国家公務員給与:人勧見送り、人事院が徹底抗戦 「違憲」主張 組織防衛の思惑 

 11年度の国家公務員給与について政府は、平均0・2%削減を決めた人事院勧告の実施を見送る方針を閣議決定する一方、平均7・8%引き下げる特例法案の成立を目指している。しかし、人勧が見送られれば、人事院廃止などを盛り込んだ「公務員制度改革関連法案」審議にはずみがつきかねないこともあり、人事院は「見送りは憲法違反」と強く抵抗。自民、公明党など野党側も同調する構えで、法案審議の紛糾は必至だ。【大場伸也】 

 「マラソンをすれば百メートル競走をしなくていいのか」。人事院の江利川毅総裁は9日の衆院予算委員会で、特例法案による大幅引き下げの実現により「(小幅引き下げの)人勧の趣旨は内包される」(川端達夫総務相)との政府側の説明に反論した。 

 国家公務員は、憲法28条の保障する団体交渉権や協約締結権などの「労働基本権」を制限され、労使交渉で給与水準を決めることもできない。そのため、人事院が中立の立場で、民間の給与水準に合わせた給与改定を内閣と国会に勧告。基本権制限の代償として、政府も人勧を尊重してきたことから、江利川氏は「人勧は憲法に基づく制度」と、見送りは憲法違反にあたるとの認識を示した。 

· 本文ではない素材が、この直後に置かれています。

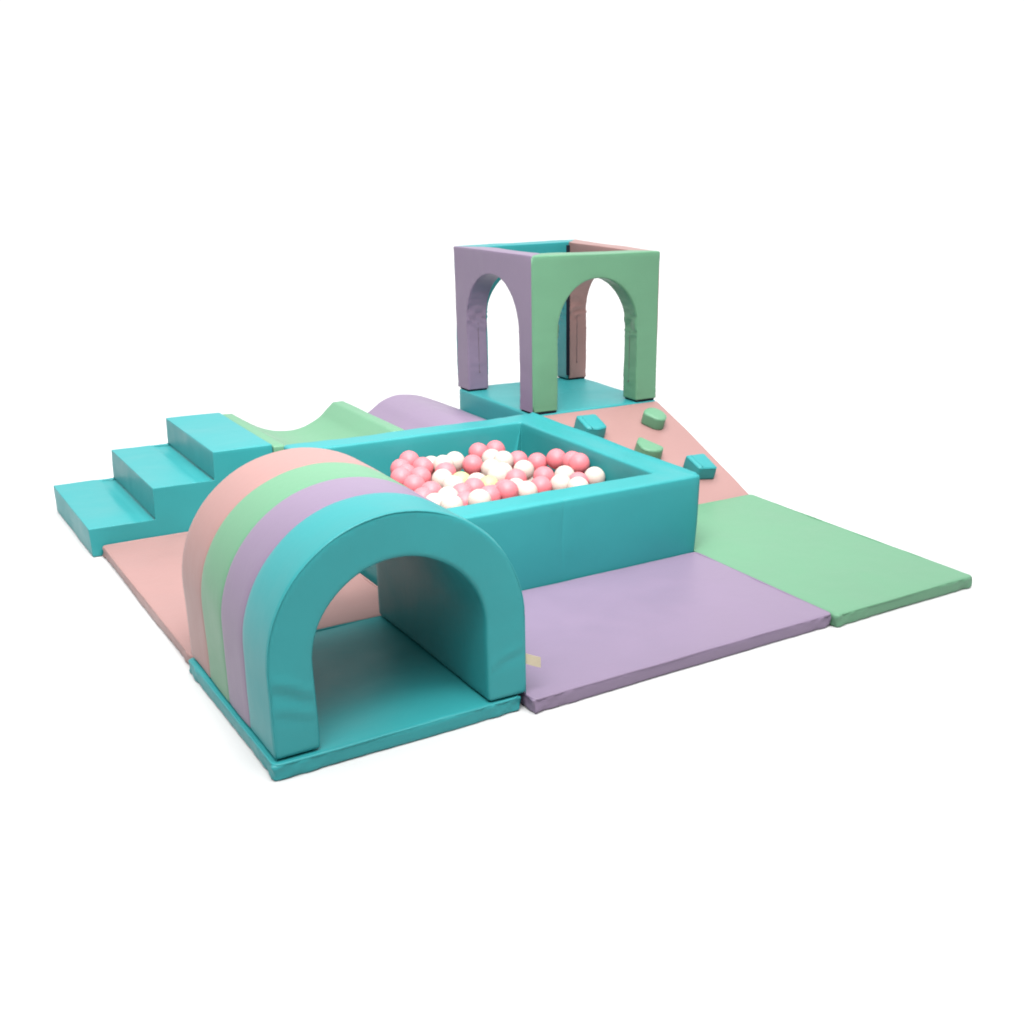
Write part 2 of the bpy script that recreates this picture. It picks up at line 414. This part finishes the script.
# ------------------------------------------------------------------ climbing ramp with holds
RT, RB, ZT, ZB = 0.9910, 0.3840, 0.2670, 0.0340
ramp = thing('climbing_ramp', 'sloping pink foam climbing ramp with four padded holds', 'ramp', (1.285, 0.69, 0))
nsl = 12
top = [(lerp(RB, RT, k / nsl), lerp(ZB, ZT, k / nsl) + 0.004 * math.sin(math.pi * k / nsl)) for k in range(nsl + 1)]
bm = strip_prism(top, [(y, 0.001) for y, z in top], 0.0, 1.0, lambda u, w, d: (lerp(1.0045, lerp(1.5610, 1.5820, (u - RB) / (RT - RB)), d), u, w))
soften(bm, 0.005, 3, 40); slice_grid(bm, 0.03); rumple(bm, 0.0026, 0.0008, 61)
obj('slope_body', bm, PINK, ramp)
RO = Vector((0, 0.9923, 0.2685)); RD = Vector((0, 0.3831 - 0.9923, 0.0367 - 0.2685)).normalized()
RN = Vector((0, -RD.z, RD.y)); RN = RN if RN.z > 0 else -RN
def on_ramp(x, s, h): return Vector((x, 0, 0)) + RO + RD * s + RN * h
def round_poly(pts, r, k=4):
    out = []; n = len(pts)
    for i in range(n):
        p0, p, p1 = Vector(pts[i - 1]), Vector(pts[i]), Vector(pts[(i + 1) % n])
        a = (p0 - p); b = (p1 - p); d = min(r, a.length * .45, b.length * .45)
        A = p + a.normalized() * d; B = p + b.normalized() * d
        for j in range(k + 1):
            t = j / k; out.append(A * (1 - t) ** 2 + p * 2 * t * (1 - t) + B * t * t)
    return out
def hold(pts, h, m, lab, r, seed, taper=0.97):
    P = round_poly(pts, r); c = sum(P, Vector((0, 0))) / len(P)
    fine = []
    for i, p in enumerate(P):
        q = P[(i + 1) % len(P)]; k = max(1, int((q - p).length / 0.008))
        fine += [p.lerp(q, j / k) for j in range(k)]
    bm = bmesh.new(); rings = []
    lev = [(0.000, 1.0)] + [(h * t, 1 + 0.02 * math.sin(math.pi * t)) for t in (.15, .3, .45, .6, .75, .85)] + [(h - 0.006, 1.0), (h - 0.003, 0.985), (h - 0.0005, 0.95), (h + 0.001, 0.88), (h + 0.0025, 0.7), (h + 0.003, 0.4), (h + 0.003, 0.15)]
    for hh, s in lev:
        s *= lerp(1, taper, min(1, hh / h))
        rings.append([bm.verts.new(on_ramp(*(c + (p - c) * s), hh + 0.0006)) for p in fine])
    n = len(fine)
    for R, Q in zip(rings, rings[1:]):
        for i in range(n): bm.faces.new((R[i], R[(i + 1) % n], Q[(i + 1) % n], Q[i]))
    bm.faces.new(rings[-1]); bm.faces.new(rings[0][::-1])
    bmesh.ops.recalc_face_normals(bm, faces=bm.faces)
    rumple(bm, 0.0025, 0.0012, seed)
    o = obj('climbing_hold', bm, m, ramp); o['label'] = lab
    welt = [on_ramp(*(c + (p - c) * taper * 0.995), h - 0.003 + 0.0008 * noise.noise(Vector((p.x * 60, p.y * 60, seed)))) for p in fine]
    obj('piping', tube(welt, 0.0013, closed=True, n=6), m, o)
    return o, c
oA, cA = hold([(1.126, 0.100), (1.212, 0.104), (1.210, 0.196), (1.165, 0.206), (1.122, 0.192)], 0.050, TEAL, 'teal block hold near the top of the ramp', 0.012, 71)
oB, cB = hold([(1.402, 0.432), (1.486, 0.437), (1.480, 0.535), (1.403, 0.521)], 0.050, TEAL, 'teal block hold low on the ramp', 0.010, 72)
hold([(1.412, 0.142), (1.424, 0.122), (1.452, 0.108), (1.482, 0.112), (1.500, 0.140), (1.498, 0.176), (1.470, 0.203), (1.440, 0.194)], 0.047, GREEN, 'mint rounded hold near the top right of the ramp', 0.014, 73, 0.99)
hold([(1.300, 0.274), (1.356, 0.362), (1.333, 0.382), (1.303, 0.382), (1.276, 0.370), (1.262, 0.350), (1.268, 0.305)], 0.047, GREEN, 'mint half round hold in the middle of the ramp', 0.012, 74)
for oh, c, w in ((oA, cA, 0.024), (oB, cB, 0.022)):        # stitched ridge across the top of each block
    pts = [on_ramp(c.x - w + 0.001 * math.sin(k), c.y + (k / 10 - 0.5) * 0.074, 0.0525) for k in range(11)]
    obj('stitched_ridge', tube(pts, 0.0022), TEAL, oh)

# ------------------------------------------------------------------ arched tower
GX0, GX1, GY0, GY1 = 1.0150, 1.5820, 0.9955, 1.5950
GZ0, GZ1, TH = QZ + 0.0065, 0.8380, 0.088
tower = thing('play_tower', 'open topped foam tower of four arched panels standing on the teal platform', 'tower', ((GX0 + GX1) / 2, (GY0 + GY1) / 2, GZ0))
def panel(label, m, O, U, I, W, seed, zip_leg, leg=0.094, leg2=0.094, sag=0.0, sag0=0.0):
    """O corner, U along the panel, I inwards; ends mitred."""
    O, U, I = Vector(O), Vector(U), Vector(I); H = GZ1 - GZ0
    a = (W - leg - leg2) / 2; mid = (leg + W - leg2) / 2; apex = 0.750 - GZ0; b = 0.190; zsp = apex - b
    A, B = [], []
    for k in range(40):
        z = zsp * k / 40; A.append((0, z)); B.append((leg, z))
    c0 = math.atan2(H - zsp, -W / 2); c1 = math.atan2(H - zsp, W / 2)
    angs = [lerp(math.pi, c0, k / 14) for k in range(14)] + [lerp(c0, c1, k / 30) for k in range(30)] + [lerp(c1, 0, k / 14) for k in range(15)]
    for t in angs:
        ct, st = math.cos(t), math.sin(t)
        s = min((W / 2) / abs(ct) if abs(ct) > 1e-6 else 9, (H - zsp) / st if st > 1e-6 else 9)
        A.append((W / 2 + s * ct, zsp + s * st))
        # the same direction on the half-ellipse
        q = 1 / math.sqrt((ct / a) ** 2 + (st / b) ** 2)
        B.append((mid + q * ct, zsp + q * st))
    for k in range(1, 41):
        z = zsp * (1 - k / 40); A.append((W, z)); B.append((W - leg2, z))
    def warp(p, d):
        u = min(max(p[0], d - 0.0008), W - d + 0.0008)
        return (u, p[1] - max(0, p[1] - zsp) / (H - zsp) * (sag * max(0, u / W) ** 1.5 + sag0 * max(0, 1 - u / W) ** 1.5))
    bm = strip_prism(A, B, 0.0, TH, lambda u, w, d: tuple(O + U * u + I * d + Vector((0, 0, GZ0 + w))), warp=warp)
    soften(bm, 0.0055, 3, 40); slice_caps(bm, 1 if abs(I.y) > 0.5 else 0, 0.022, 0.014)
    def hook(p, n):
        d = 0.0005 * noise.noise(Vector((p.x * 40, p.y * 40, p.z * 40)))
        u = (p - O).dot(U); z = p.z - GZ0; dep = (p - O).dot(I)
        nu = n.dot(U)
        if leg - 0.02 < u < W - leg2 + 0.02 and abs(n.dot(I)) < 0.5 and z < H - 0.05:      # gathered cover inside the arch
            w = math.exp(-((z - zsp - 0.01) / 0.055) ** 2)
            d += 0.0055 * w * math.sin(z * 150 + 6 * noise.noise(Vector((dep * 30, z * 20, seed))))
            d += 0.0012 * noise.noise(Vector((z * 50, dep * 40, seed)))
        if abs(n.dot(I)) > 0.6 and z < 0.10:                              # pull creases at the foot of a leg
            d += 0.0012 * (1 - z / 0.10) * math.sin((z + u) * 150)
        return d
    rumple(bm, 0.0042, 0.0010, seed, hook)
    o = obj('arch_panel', bm, m, tower); o['label'] = label
    for u0, u1 in ((0.010 + TH * 0.0, leg - 0.006), (W - leg2 + 0.006, W - 0.010)):
        left = u0 < W / 2
        A2 = [(u0 + 0.001, 0), (u1, 0)]
        def mp(u, w, d, left=left):
            uu = max(u, d + 0.004) if left else min(u, W - d - 0.004)
            return tuple(O + U * uu + I * d + Vector((0, 0, QZ + 0.0005 + w)))
        bmv = strip_prism([(u0, 0.0075), (u1, 0.0075)], [(u0, 0), (u1, 0)], 0.004, TH - 0.006, mp)
        obj('velcro_pad', bmv, BLACK, o, smooth=False)
    for zl in zip_leg:                                                    # zip down the inside of a leg
        u = leg + 0.0008 if zl == 0 else W - leg2 - 0.0008
        s = 1 if zl == 0 else -1
        pts = [O + U * (u + s * 0.0002) + I * (TH * 0.56 + 0.0015 * noise.noise(Vector((k * .4, seed, 0)))) + Vector((0, 0, GZ0 + lerp(0.07, zsp - 0.02, k / 20))) for k in range(21)]
        z_ = obj('zip', tube(pts, 0.0009), ZIPM, o)
        pb = bmesh.new(); bmesh.ops.create_uvsphere(pb, u_segments=10, v_segments=6, radius=0.0028)
        bmesh.ops.scale(pb, vec=(0.7, 0.7, 1.6), verts=pb.verts); bmesh.ops.translate(pb, vec=pts[0] + U * s * 0.002, verts=pb.verts)
        obj('zip_pull', pb, ZIPM, z_)
    return o
WX, WY = GX1 - GX0, GY1 - GY0
panel('mint arched panel above the climbing ramp', GREEN, (GX0, GY0, 0), (1, 0, 0), (0, 1, 0), WX, 81, (1,), 0.108, 0.100)
panel('lilac arched panel on the side of the hump block', PURP, (GX0, GY0, 0), (0, 1, 0), (1, 0, 0), WY, 82, (1,), 0.100, 0.094, 0.011)
tb = panel('teal arched panel at the back', TEAL, (GX0, GY1, 0), (1, 0, 0), (0, -1, 0), WX, 83, (0,), 0.094, 0.094, 0.0, 0.011)
bm = tube([(GX0 + 0.0006, GY0 + 0.0006, lerp(GZ0 + 0.008, GZ1 - 0.008, k / 24)) for k in range(25)], 0.0032)
gp = [o for o in tower.children if o.get('label', '').startswith('mint')][0]
obj('piping', bm, GREEN, gp)
pb_ = panel('pink arched panel on the outer side', PINK, (GX1, GY0, 0), (0, 1, 0), (-1, 0, 0), WY, 84, (1,))
# dark velcro flap closing the back corner
bm = bmesh.new(); bmesh.ops.create_cube(bm, size=1)
bmesh.ops.scale(bm, vec=(0.014, 0.006, GZ1 - GZ0 - 0.03), verts=bm.verts)
bmesh.ops.rotate(bm, cent=(0, 0, 0), matrix=Matrix.Rotation(math.radians(-45), 3, 'Z'), verts=bm.verts)
bmesh.ops.translate(bm, vec=(GX1 - TH - 0.004, GY1 - TH - 0.004, (GZ0 + GZ1) / 2 + 0.002), verts=bm.verts)
obj('velcro_strip', bm, BLACK, pb_, smooth=False)

# ------------------------------------------------------------------ light
w = bpy.data.worlds.new('World'); SC.world = w; w.use_nodes = True
nt = w.node_tree; bg = nt.nodes['Background']
tc = nt.nodes.new('ShaderNodeTexCoord')
dp = nt.nodes.new('ShaderNodeVectorMath'); dp.operation = 'DOT_PRODUCT'; dp.inputs[1].default_value = (0.58, 0.81, 0)
nt.links.new(tc.outputs['Generated'], dp.inputs[0])
def rng(src, a, b, lo, hi):
    m = nt.nodes.new('ShaderNodeMapRange'); m.interpolation_type = 'SMOOTHSTEP'
    for i, v in ((1, a), (2, b), (3, lo), (4, hi)): m.inputs[i].default_value = v
    nt.links.new(src, m.inputs[0]); return m
side = rng(dp.outputs['Value'], -0.20, 0.50, 0.10, 1.08)       # white backdrop behind the set, dimmer room in front
lb = nt.nodes.new('ShaderNodeVectorMath'); lb.operation = 'DOT_PRODUCT'; lb.inputs[1].default_value = Vector((-0.10, -0.24, 0.95)).normalized()
nt.links.new(tc.outputs['Generated'], lb.inputs[0])
up = rng(lb.outputs['Value'], 0.78, 0.95, 0, 8.2)               # broad ceiling softbox, a little towards the front
ad = nt.nodes.new('ShaderNodeMath'); ad.operation = 'ADD'
nt.links.new(side.outputs[0], ad.inputs[0]); nt.links.new(up.outputs[0], ad.inputs[1])
nt.links.new(ad.outputs[0], bg.inputs['Strength'])
bg.inputs['Color'].default_value = (1, 1, 1, 1)
def area(name, loc, tgt, sx_, sy_, power, col=(1, 1, 1)):
    L = bpy.data.lights.new(name, 'AREA'); L.shape = 'RECTANGLE'; L.size = sx_; L.size_y = sy_; L.energy = power; L.color = col
    o = bpy.data.objects.new(name, L); COL.objects.link(o); o.location = loc
    o.rotation_euler = (Vector(tgt) - Vector(loc)).to_track_quat('-Z', 'Y').to_euler()
    return o
area('ceiling_lamp', (-0.30, -0.90, 2.2), (0.55, 1.2, 0.3), 0.9, 0.9, 27, (1, 0.985, 0.96)).data.spread = math.radians(86)

# ------------------------------------------------------------------ camera
cam = bpy.data.cameras.new('Camera'); co = bpy.data.objects.new('Camera', cam); COL.objects.link(co); SC.camera = co
C = Vector((-1.08889798, -2.54497486, 1.19221704))
R = Vector((0.81717752, -0.57607197, 0.01902571)); U = Vector((0.19317347, 0.30482414, 0.9326126)); Fw = Vector((0.54305147, 0.75843479, -0.36037726))
co.matrix_world = Matrix(((R.x, U.x, -Fw.x, C.x), (R.y, U.y, -Fw.y, C.y), (R.z, U.z, -Fw.z, C.z), (0, 0, 0, 1)))
cam.sensor_fit = 'HORIZONTAL'; cam.sensor_width = 36; cam.lens = 1118.7858 * 1.004 * 36 / 1024
cam.shift_x = (512 - 624.5962) / 1024; cam.shift_y = (584.244 - 512) / 1024
cam.clip_start = 0.02; cam.clip_end = 300

# ------------------------------------------------------------------ render
SC.render.engine = 'CYCLES'
SC.view_settings.view_transform = 'Standard'; SC.view_settings.look = 'None'
SC.view_settings.exposure = 0; SC.view_settings.gamma = 1; SC.view_settings.use_curve_mapping = False
SC.cycles.use_denoising = True
SC.cycles.max_bounces = 10; SC.cycles.diffuse_bounces = 6
SC.cycles.filter_width = 1.9
SC.render.resolution_x = 1024; SC.render.resolution_y = 1024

 民主党政権が人勧を見送った背景には、支持団体、連合の古賀伸明会長が10月11日、「人勧は実施すべきでない。特例法案成立に全力を挙げてほしい」と野田佳彦首相に迫ったことがある。連合は、特例法案とセットで▽人事院を廃止し「公務員庁」を新設▽給与など労働条件を人勧でなく労使交渉で決定--する改革関連法案を成立させるよう要求。民主党側も菅政権時代に両法案の同時成立を約束し、「給与を下げる代わりに基本権を拡充する」合意ができていた。 

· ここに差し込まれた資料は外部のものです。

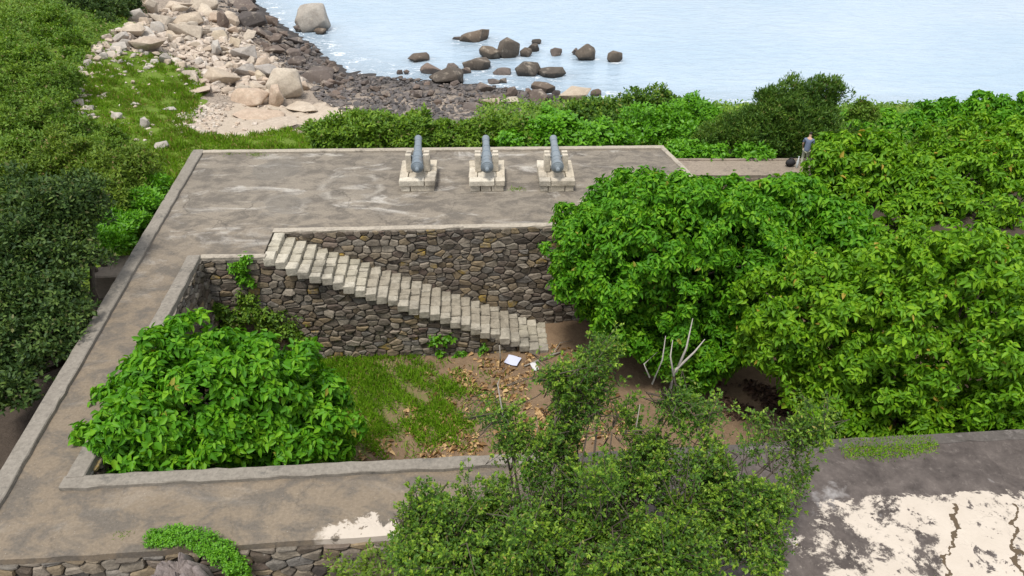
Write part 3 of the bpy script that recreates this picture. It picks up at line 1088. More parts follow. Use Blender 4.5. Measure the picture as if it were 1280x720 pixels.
# ------------------------------------------------------------------ side path past the guns
pa, pb = G(836, 199, -.35), G(1080, 199, -.35)
pc, pd = G(1080, 219, -.35), G(858, 219, -.35)
sp = slab("path", [pa, pd, pc, pb], -.35, .16, M['path'], .01)
tag(sp, "narrow concrete path leading off past the dark bush", None, None, "structure")
tag(kerb([np.array([pa[0] + .3, pa[1] - .02, -.35]), np.array([pb[0], pb[1] - .02, -.35])], .16, -.45, -.28, M['path'], -1), None, None, None, "structure")
stone_wall("low rough stone wall carrying the narrow path beyond the guns", pd, pc, lambda L: [(0, -3.6), (L, -3.6), (L, -.5), (0, -.5)],
           [vec(pa, .1, -.1), vec(pd, .05, .02), vec(pc, 0, .02), vec(pb, 0, -.1)], 21, -1, zc=(-4.5, -.515), w=.6)
# stone landing outside the battery on the near-left
ld = G(150, 334, -.95)
lm = MB(); lm.box((ld[0] - .15, ld[1] - .3, -1.5), (1.5, .8, 1.1), .06, .01, .05); lm.box((ld[0] - .2, ld[1] + .62, -1.6), (1.5, .98, 1.15), .06, .01, .05)
tag(lm.build("stone_landing", M['path']), "small tan stone landing outside the side walk, by the dark tree trunk", "landing")


# ------------------------------------------------------------------ cannons
def lathe(mb, prof, sides=28):
    """profile (y, r) turned about the local y axis"""
    V, F = [], []
    for y, r in prof:
        for k in range(sides):
            a = 2 * math.pi * k / sides
            V.append((r * math.cos(a), y, r * math.sin(a)))
    n = len(prof)
    for i in range(n - 1):
        for k in range(sides):
            k2 = (k + 1) % sides
            F.append((i * sides + k, i * sides + k2, (i + 1) * sides + k2, (i + 1) * sides + k))
    F.append(tuple(range(sides))); F.append(tuple(range(n * sides - 1, (n - 1) * sides - 1, -1)))
    mb.add(V, F)


def shade(o):
    fixn(o)
    o.data.polygons.foreach_set("use_smooth", np.ones(len(o.data.polygons), bool))
    m = o.modifiers.new("edges", 'EDGE_SPLIT'); m.split_angle = R(38)
    return o


def make_cannon():
    r = empty("cannon", (0, 0, 0))
    b = MB()
    lathe(b, [(-1.02, .225), (-1.0, .285), (-.93, .295), (-.90, .27), (-.88, .262), (-.3, .238), (0.25, .222), (0.27, .205), (.95, .178), (1.6, .155), (1.78, .155), (1.84, .175), (1.93, .19), (2.0, .178), (2.02, .12), (1.99, .085), (1.7, .08)], 32)
    shade(b.build("barrel", M['iron'], r))
    for y, ra in ((-.62, .262), (-.28, .248), (.26, .232), (.9, .192), (1.55, .167)):
        g = MB(); lathe(g, [(y - .045, ra - .03), (y - .04, ra), (y - .015, ra + .008), (y + .015, ra + .008), (y + .04, ra), (y + .045, ra - .03)], 32)
        shade(g.build("reinforce_ring", M['iron'], r))
    g = MB(); lathe(g, [(-1.0, .235), (-1.05, .225), (-1.07, .17), (-1.11, .165), (-1.13, .10), (-1.17, .07), (-1.20, .085), (-1.25, .105), (-1.30, .09), (-1.335, .04), (-1.34, .005)], 24)
    shade(g.build("cascabel", M['iron'], r))
    g = MB(); g.tube([(-.43, .10, -.02), (.43, .10, -.02)], [.07, .07], 16)
    shade(g.build("trunnion", M['iron'], r))
    return r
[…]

 だが、カギを握る公明党の山口那津男代表は「憲法上疑義がないとは言い切れない」として、人勧を受け入れるべきだとの考えを表明した。自民党の石原伸晃幹事長も「人勧無視は憲法違反。(特例法案が)人勧を内包しているという乱暴な見解は通らない」と批判。自民党総務部会は2日、人勧実施のための給与法改正案を議員立法で今国会に提出することを決めた。 

 いずれも、次期衆院選までに民主党と連合の蜜月関係を崩したいとの思惑が見え隠れする。東日本大震災の復興財源捻出のための給与引き下げでは与野党ともほぼ一致するものの、人勧や人事院存廃を巡る隔たりは大きく、対立は激しさを増しそうだ。